On Wed, Dec 07, 2005 at 09:43:31AM +0100, TSa wrote:
: HaloO,
: 
: Larry Wall wrote:
: >My gut-level feeling on this is that $! is going to end up being an
: >"env" variable like $_.
: 
: I just re-read about exceptions. Well, I undestand now that $! is
: intented as a variable with a spectrum of meanings ranging from
: 
:   1) the return value of a sub, through
:   2) an error return value, up to
:   3) a non-return value.
: 
: Of these only the last is what I know as exceptions. I'm for now
: undecided to regard these three purposes of $! as very clever or
: as big potential for subtle problems. From the viewpoint of the
: execution model this environment approach is very clear, though.
: It nicely unifies return values with in-band errors and out-band
: exceptions. Which leaves just one wish from my side: make CATCH
: blocks dispatched. That is they get a signature what kind of
: exception they handle. The optimizer will make good use of this
: information.

I think that's basically the direction that Parrot is headed.

: >Then the problem reduces
: >to what you do with an unhandled $! at the end of a lexical scope,
: 
: I don't understand this. The end of scope is either the closing
: brace or an explicit statement like next, leave, return, yield,
: fail or die. In the above spectrum of $! these are resultizer
: just as given, for and friends are topicalizer for $_. But I think
: simple assignment to $! is not foreseen, or is it?

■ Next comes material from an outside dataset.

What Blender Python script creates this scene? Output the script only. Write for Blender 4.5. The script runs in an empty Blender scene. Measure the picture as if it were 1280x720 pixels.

I don't entirely understand it all yet myself.  It's possible that we're
trying to unify too many ideas into $! all at once.  It may be impossible
to simultaneously do all of:

    * emulate Perl 5's $!, $@, $? and $^E
    * represent only the "last" exception status
    * never lose exception information

Indeed, the faults with Perl 5's $! mechanism are the major reason
for CATCH blocks.  So maybe we should just make $! as close to Perl 5
semantics as possible and then steer people away from it if they
want to write robust code.

Even the first of those items above is something we really haven't
thought through.  In Perl 5 $! has errno semantics that mean you
shouldn't rely on its value unless something went "bang" and you know
it some other way.  Whereas $@ and $? rely respectively on evalish
and systemish calls to clear the variables on success.  Does unifying
$! with those mean that $! has to be cleared on every function call?
That seems rather ill-defined.  I think the solution is more along
the lines of $! clears its boolean/defined status on every function
call but remembers the last actual exception.  Or maybe we just say
that $! stays true if it contains any exception, and rely on eval
or system-like calls to clear $! if they want test-after semantics?
I can argue it both ways, which probably means that neither solution
is the right one.

: For an example let's assume that / returns 'undef but division by zero'
: in $! if its rhs is zero.

Well, NaN probably, but go on.

:   {  # begin of scope
: 
:      my $x = 3;
:      my $y = 4;
: 
:      say $x/$y;
: 
:      $x = foo; # foo could return 0
: 
:      my $z = $y/$x; # $! == 'undef but division by zero' if $x == 0
:                     # Is that assignable to $z?
: 
:      $z++;  # This is now a statement in a potential CATCH block?
:   }

Yes, the return value is assignable whether it is NaN or undef
(assuming the type of $z doesn't prevent assignment), but the return
value is not quite the same thing as $!, I suspect.  It's more like
$! contains a pointer to the latest error return value.  Another
way to look at it is that the returned exception value is immutable
(more or less) but $! is mutably bound to some error value.